Board Independence and Evaluation
The New York Stock Exchange (NYSE) listing standards require that a majority of the company’s directors be independent and that the Audit, Compensation and Governance committees be comprised entirely of independent directors.
To operate in accordance with the NYSE listing standards, the board has created and employed standards to assist in making the annual determination of each director’s independence status (view the Director Independence Standards).
In addition to policies outlined in the Hormel Foods Code of Ethical Business Conduct regarding conflicts of interest, we require that our board members submit a letter of resignation if they partake in any action that creates a conflict of interest with the company.
There is an annual self-evaluation of individual committees, and the board conducts its own self-evaluation.
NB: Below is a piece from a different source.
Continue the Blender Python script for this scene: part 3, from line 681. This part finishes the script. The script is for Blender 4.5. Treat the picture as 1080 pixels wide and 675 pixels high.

Stock ownership guidelines help to ensure that the interests of directors and executives are aligned with the interests of the stockholders.
Open Communication with Stakeholders
In addition to seeking feedback from our stakeholders about our global impact report each year, we also offer interested parties the opportunity to communicate with the board by sending a letter directed to the board, non-employee directors or specified individual directors, addressed to: Brian D. Johnson, Vice President and Corporate Secretary, 1 Hormel Place, Austin, MN 55912. All communications, whether signed or anonymous, will be directed to the lead director or the chair of one of the committees based on the subject matter of the communication, or to the non-employee directors or the specified directors, if so addressed. This information can be found in the 2023 Proxy Statement.